*Request*: From the entries that follow, pick out all lines holding "pixels".

*The input*:
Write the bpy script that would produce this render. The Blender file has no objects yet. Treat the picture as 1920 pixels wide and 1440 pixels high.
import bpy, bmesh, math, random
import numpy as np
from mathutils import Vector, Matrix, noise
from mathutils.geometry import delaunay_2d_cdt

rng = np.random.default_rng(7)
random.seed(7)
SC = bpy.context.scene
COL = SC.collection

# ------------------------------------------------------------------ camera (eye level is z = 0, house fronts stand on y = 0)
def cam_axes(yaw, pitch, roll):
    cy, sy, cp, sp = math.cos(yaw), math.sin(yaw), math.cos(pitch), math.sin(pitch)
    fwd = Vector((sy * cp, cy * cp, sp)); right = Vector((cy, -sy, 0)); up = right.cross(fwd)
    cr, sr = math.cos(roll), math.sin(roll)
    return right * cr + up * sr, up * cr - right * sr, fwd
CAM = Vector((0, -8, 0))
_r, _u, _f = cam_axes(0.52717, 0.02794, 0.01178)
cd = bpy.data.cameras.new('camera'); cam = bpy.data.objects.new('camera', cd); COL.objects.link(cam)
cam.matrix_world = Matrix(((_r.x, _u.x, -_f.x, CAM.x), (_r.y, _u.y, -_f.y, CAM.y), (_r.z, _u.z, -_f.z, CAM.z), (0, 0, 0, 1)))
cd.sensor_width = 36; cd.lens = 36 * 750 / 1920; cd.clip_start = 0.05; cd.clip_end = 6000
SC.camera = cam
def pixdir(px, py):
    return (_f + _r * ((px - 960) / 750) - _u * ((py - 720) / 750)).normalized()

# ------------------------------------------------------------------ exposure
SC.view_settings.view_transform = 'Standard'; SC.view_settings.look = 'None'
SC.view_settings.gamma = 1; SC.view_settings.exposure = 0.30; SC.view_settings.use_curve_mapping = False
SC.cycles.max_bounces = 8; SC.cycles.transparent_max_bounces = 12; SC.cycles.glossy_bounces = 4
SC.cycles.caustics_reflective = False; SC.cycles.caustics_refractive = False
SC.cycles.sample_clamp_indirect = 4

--

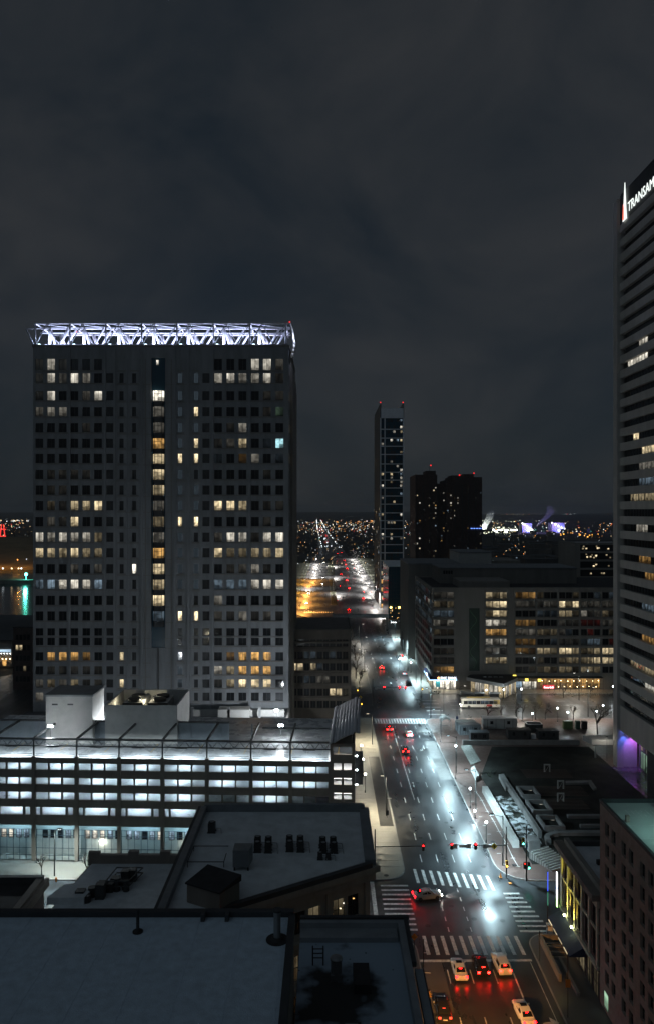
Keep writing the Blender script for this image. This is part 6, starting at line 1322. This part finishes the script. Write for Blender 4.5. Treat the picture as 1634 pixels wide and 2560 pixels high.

*Output of the task*:
Write the bpy script that would produce this render. The Blender file has no objects yet. Treat the picture as 1920 pixels wide and 1440 pixels high.
Keep writing the Blender script for this image. This is part 6, starting at line 1322. This part finishes the script. Write for Blender 4.5. Treat the picture as 1634 pixels wide and 2560 pixels high.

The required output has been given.